> DATA LINES:
################
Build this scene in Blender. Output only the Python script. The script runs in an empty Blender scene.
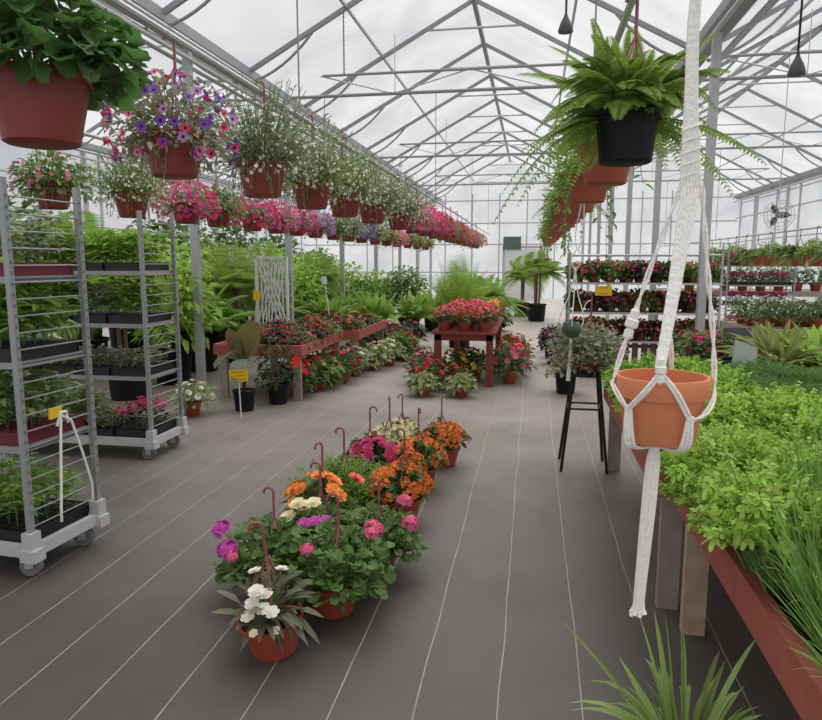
import bpy, math, random
import numpy as np
from mathutils import Vector
RNG = np.random.default_rng(11)
R = random.Random(5)
SC = bpy.context.scene
COL = SC.collection
PI = math.pi
ORD = ['first','second','third','fourth','fifth','sixth','seventh','eighth','ninth','tenth','eleventh','twelfth',
       'thirteenth','fourteenth','fifteenth','sixteenth','seventeenth','eighteenth','nineteenth','twentieth']

# ------------------------------------------------------------------ materials
def lin(h):
    h = h.lstrip('#'); c = [int(h[i:i+2], 16)/255 for i in (0, 2, 4)]
    return tuple(x/12.92 if x <= .04045 else ((x+.055)/1.055)**2.4 for x in c) + (1,)
MATS = {}
def mat(name, col, rough=.6, metal=0., var=.18, scale=8., trans=0., island=False, spec=.5, bump=0.):
    if name in MATS: return MATS[name]
    m = bpy.data.materials.new(name); m.use_nodes = True
    nt = m.node_tree; N = nt.nodes; Lk = nt.links; N.clear()
    out = N.new('ShaderNodeOutputMaterial'); b = N.new('ShaderNodeBsdfPrincipled')
    b.inputs['Roughness'].default_value = rough; b.inputs['Metallic'].default_value = metal
    b.inputs['Specular IOR Level'].default_value = spec
    c = lin(col) if isinstance(col, str) else col
    mix = N.new('ShaderNodeMix'); mix.data_type = 'RGBA'
    mix.inputs['A'].default_value = tuple(min(1, x*(1-var)) for x in c[:3])+(1,)
    mix.inputs['B'].default_value = tuple(min(1, x*(1+var)) for x in c[:3])+(1,)
    if island:
        g = N.new('ShaderNodeNewGeometry')
        Lk.new(g.outputs['Random Per Island'], mix.inputs['Factor'])
        hs = N.new('ShaderNodeHueSaturation')
        mr = N.new('ShaderNodeMapRange'); mr.inputs['To Min'].default_value = .485; mr.inputs['To Max'].default_value = .52
        Lk.new(g.outputs['Random Per Island'], mr.inputs['Value']); Lk.new(mr.outputs[0], hs.inputs['Hue'])
        Lk.new(mix.outputs['Result'], hs.inputs['Color']); csock = hs.outputs['Color']
    else:
        tc = N.new('ShaderNodeTexCoord'); n = N.new('ShaderNodeTexNoise'); n.inputs['Scale'].default_value = scale
        n.inputs['Detail'].default_value = 4
        Lk.new(tc.outputs['Object'], n.inputs['Vector']); Lk.new(n.outputs['Fac'], mix.inputs['Factor'])
        csock = mix.outputs['Result']
        if bump:
            bp = N.new('ShaderNodeBump'); bp.inputs['Strength'].default_value = bump; bp.inputs['Distance'].default_value = .01
            Lk.new(n.outputs['Fac'], bp.inputs['Height']); Lk.new(bp.outputs['Normal'], b.inputs['Normal'])
    Lk.new(csock, b.inputs['Base Color'])
    if trans:
        t = N.new('ShaderNodeBsdfTranslucent'); Lk.new(csock, t.inputs['Color'])
        mx = N.new('ShaderNodeMixShader'); mx.inputs[0].default_value = trans
        Lk.new(b.outputs[0], mx.inputs[1]); Lk.new(t.outputs[0], mx.inputs[2]); Lk.new(mx.outputs[0], out.inputs[0])
    else:
        Lk.new(b.outputs[0], out.inputs[0])
    MATS[name] = m
    return m
def leafm(name, col, var=.32): return mat(name, col, .5, 0, var, trans=.38, island=True, spec=.35)
def petal(name, col, var=.16): return mat(name, col, .6, 0, var, trans=.16, island=True, spec=.2)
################
Which lines contain "scene"? Copy each of them.

Build this scene in Blender. Output only the Python script. The script runs in an empty Blender scene.
SC = bpy.context.scene